** start Dataset extract **
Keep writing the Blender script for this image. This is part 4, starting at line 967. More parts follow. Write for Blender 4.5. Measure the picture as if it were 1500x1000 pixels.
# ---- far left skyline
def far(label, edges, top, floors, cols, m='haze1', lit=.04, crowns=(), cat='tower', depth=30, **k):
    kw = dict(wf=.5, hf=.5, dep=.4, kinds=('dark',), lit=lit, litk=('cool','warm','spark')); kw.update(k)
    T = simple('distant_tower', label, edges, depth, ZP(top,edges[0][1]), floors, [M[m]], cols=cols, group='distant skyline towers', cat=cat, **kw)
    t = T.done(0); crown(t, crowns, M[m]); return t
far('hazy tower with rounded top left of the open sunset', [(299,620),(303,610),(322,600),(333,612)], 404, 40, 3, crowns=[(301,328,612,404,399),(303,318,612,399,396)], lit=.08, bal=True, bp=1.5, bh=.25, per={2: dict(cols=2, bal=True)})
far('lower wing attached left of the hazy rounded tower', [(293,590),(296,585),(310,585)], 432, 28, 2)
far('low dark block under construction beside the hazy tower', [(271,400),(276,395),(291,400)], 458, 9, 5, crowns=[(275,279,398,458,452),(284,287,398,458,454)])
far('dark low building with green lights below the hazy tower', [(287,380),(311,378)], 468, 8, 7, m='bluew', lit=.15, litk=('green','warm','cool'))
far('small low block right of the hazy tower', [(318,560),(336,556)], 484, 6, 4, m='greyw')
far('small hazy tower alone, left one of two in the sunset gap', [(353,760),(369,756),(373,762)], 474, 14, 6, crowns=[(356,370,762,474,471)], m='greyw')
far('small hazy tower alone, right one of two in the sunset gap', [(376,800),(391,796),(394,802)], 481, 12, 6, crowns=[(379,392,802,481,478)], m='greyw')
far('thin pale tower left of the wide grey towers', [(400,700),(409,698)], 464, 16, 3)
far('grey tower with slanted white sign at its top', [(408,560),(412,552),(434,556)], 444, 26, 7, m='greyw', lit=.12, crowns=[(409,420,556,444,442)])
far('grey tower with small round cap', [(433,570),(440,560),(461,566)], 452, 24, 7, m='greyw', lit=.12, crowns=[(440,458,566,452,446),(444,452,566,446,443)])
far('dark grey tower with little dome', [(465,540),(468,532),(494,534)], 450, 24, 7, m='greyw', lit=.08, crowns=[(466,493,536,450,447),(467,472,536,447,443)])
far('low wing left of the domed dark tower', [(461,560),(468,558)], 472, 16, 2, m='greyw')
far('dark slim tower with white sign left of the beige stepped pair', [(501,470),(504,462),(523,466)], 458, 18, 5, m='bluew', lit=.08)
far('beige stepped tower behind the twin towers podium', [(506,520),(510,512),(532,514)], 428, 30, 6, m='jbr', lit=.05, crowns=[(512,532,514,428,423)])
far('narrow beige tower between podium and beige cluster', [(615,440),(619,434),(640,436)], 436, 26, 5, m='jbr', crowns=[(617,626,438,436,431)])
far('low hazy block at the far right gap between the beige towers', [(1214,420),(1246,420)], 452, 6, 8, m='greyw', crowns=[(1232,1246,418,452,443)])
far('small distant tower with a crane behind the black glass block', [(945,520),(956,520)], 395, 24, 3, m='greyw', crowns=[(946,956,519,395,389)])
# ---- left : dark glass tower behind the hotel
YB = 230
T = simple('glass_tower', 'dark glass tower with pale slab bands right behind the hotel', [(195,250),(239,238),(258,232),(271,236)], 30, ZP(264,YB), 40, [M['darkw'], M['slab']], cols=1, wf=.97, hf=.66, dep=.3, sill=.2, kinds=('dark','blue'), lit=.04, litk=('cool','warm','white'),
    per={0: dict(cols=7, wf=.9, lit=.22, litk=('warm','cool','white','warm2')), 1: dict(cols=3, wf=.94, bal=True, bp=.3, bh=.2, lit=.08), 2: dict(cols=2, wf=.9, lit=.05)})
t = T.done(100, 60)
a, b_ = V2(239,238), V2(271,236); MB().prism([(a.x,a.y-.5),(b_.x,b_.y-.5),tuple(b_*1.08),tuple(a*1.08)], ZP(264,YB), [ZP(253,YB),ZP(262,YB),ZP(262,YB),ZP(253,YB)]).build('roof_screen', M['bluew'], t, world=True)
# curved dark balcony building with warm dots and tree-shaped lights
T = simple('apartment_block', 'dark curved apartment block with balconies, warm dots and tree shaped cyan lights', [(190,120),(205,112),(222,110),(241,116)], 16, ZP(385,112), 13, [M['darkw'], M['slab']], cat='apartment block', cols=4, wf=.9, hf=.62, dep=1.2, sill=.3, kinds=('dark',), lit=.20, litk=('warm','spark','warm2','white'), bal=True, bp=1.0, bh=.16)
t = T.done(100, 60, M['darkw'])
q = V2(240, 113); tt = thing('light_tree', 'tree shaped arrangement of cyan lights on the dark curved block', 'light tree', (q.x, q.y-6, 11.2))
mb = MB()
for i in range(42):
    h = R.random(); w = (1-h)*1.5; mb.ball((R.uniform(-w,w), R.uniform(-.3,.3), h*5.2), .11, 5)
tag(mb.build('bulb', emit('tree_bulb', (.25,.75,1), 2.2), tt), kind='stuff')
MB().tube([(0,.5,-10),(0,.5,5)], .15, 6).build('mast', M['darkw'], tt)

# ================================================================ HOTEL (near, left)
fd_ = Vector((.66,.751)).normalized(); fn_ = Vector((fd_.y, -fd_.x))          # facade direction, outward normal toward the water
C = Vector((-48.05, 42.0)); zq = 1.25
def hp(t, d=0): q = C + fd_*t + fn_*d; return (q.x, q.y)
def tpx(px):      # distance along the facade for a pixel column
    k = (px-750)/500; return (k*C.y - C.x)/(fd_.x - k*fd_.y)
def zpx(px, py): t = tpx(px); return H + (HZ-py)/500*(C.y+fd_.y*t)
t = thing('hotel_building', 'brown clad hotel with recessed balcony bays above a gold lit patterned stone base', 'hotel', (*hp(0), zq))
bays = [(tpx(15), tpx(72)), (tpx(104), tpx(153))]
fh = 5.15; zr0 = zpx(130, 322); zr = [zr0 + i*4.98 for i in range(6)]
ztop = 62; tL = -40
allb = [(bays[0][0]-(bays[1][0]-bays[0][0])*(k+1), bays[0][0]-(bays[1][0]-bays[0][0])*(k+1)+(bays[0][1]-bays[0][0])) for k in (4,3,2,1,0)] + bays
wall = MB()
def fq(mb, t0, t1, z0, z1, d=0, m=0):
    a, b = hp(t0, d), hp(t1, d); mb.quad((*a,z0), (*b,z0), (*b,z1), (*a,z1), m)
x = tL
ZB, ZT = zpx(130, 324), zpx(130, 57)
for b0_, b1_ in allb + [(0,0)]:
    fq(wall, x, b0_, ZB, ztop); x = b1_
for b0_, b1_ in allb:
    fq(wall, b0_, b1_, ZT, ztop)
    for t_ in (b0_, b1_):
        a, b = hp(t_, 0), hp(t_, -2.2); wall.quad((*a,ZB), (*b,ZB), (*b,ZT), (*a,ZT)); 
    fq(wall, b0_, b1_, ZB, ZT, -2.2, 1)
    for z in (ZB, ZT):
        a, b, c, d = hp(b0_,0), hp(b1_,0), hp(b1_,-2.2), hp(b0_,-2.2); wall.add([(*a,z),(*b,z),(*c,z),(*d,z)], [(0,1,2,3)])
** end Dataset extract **
=== Your objective ===
Return, please, the lines of the data from the first through the line containing "towers', cat=cat, **kw)", both kept, exactly as they stand and nothing more.

=== Answer to this exercise ===
Keep writing the Blender script for this image. This is part 4, starting at line 967. More parts follow. Write for Blender 4.5. Measure the picture as if it were 1500x1000 pixels.
# ---- far left skyline
def far(label, edges, top, floors, cols, m='haze1', lit=.04, crowns=(), cat='tower', depth=30, **k):
    kw = dict(wf=.5, hf=.5, dep=.4, kinds=('dark',), lit=lit, litk=('cool','warm','spark')); kw.update(k)
    T = simple('distant_tower', label, edges, depth, ZP(top,edges[0][1]), floors, [M[m]], cols=cols, group='distant skyline towers', cat=cat, **kw)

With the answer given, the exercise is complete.